I’m also proud of the Seattle Climate Protection Initiative, for which we won the Innovations in American Government Award in 2007. It included the Seattle Climate Action Plan, which I believe has been influential in many other cities—and it’s working: Seattle’s carbon footprint is shrinking. The initiative also included the U.S. Mayors Climate Protection Agreement, an idea of Seattle Mayor Greg Nickels that created an unprecedented “movement of mayors” who not only pledged to reduce their own carbon footprints, but who also spoke in a louder, more coherent voice about the need for stronger federal policy. This movement—now comprising more than 900 cities—has made a big difference in terms of both the breadth and depth of the conversation about global warming in Congress and at the White House.

Will future growth threaten Seattle’s progress on reducing carbon emissions?
It certainly makes reducing Seattle’s overall carbon footprint more challenging. But we saw absorbing more growth in people, jobs and housing units into already urbanized parts of our city as an act of climate-friendliness. Research suggests that the carbon footprint of a compact, mixed-use, transit-friendly urban development is about 25-30% lower than the carbon footprint of low-density, suburban-style development. So even though absorbing growth meant that it would be harder to reduce our footprint, we felt we could do it if we were sufficiently smart, committed and aggressive.

What challenges did you have to overcome?
Sustainability at its core is about two things: integrating across economic, environmental and social challenges, and taking future generations into account on all decisions that we are making today. Both are very hard to do in local government or in any complex organization because most are very compartmentalized. And taking the long view is hard where you have a four-year election cycle and a two-year budget cycle to contend with.

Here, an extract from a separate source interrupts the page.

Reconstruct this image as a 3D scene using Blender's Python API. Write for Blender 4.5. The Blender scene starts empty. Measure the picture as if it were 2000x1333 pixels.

Where do you see ISC’s climate program going?
We have two fantastic building blocks with our work in China and on the U.S. Gulf Coast. In China, we are helping industries and pilot communities in Guangdong Province make themselves more energy-efficient and climate friendly. On the Gulf Coast, we are helping communities redevelop themselves sustainably in the wake of Katrina and other devastating climate events.

I see an enormous opportunity to expand and replicate our work in U.S. communities. People are now realizing that reducing climate pollution also improves quality of life: it achieves cleaner air, saves residents and businesses money through greater resource efficiency, creates new business opportunities and jobs. More and more communities understand these enormous benefits, but relatively few have the capacity to translate that enthusiasm into on-the-ground action.

How can ISC help fill that gap in capacity?
ISC can play a role in creating mechanisms that accelerate the transfer of best practices, helping communities tailor tools to their specific needs, and providing customized training and mentoring. We are developing the idea of a Climate Leadership Academy, an intensive three-day workshop on community-based climate solutions with a faculty made up of practitioners from cities that have led the way on global warming. The workshops would culminate in the creation of a yearlong mentoring relationship between a practitioner from a leading city and one from a less experienced community.

What made you choose sustainable development as a career?
During preparatory meetings for the 1992 Earth Summit in Rio, I realized that the way to avoid the shell game of trading off between our environmental, economic and social goals was to embrace the more holistic notion of sustainable development. I came to see sustainability as a high calling. It’s not about saving the polar bears, or even the planet; it’s really about saving ourselves—human communities and human economies. It’s about the quality of life we are leaving behind for our kids, which is especially resonant for me now that I have a beautiful, one-year-old son. In 15 years, I don’t want him to say, “Dad, didn’t you see this coming? Why didn’t you do anything about it?”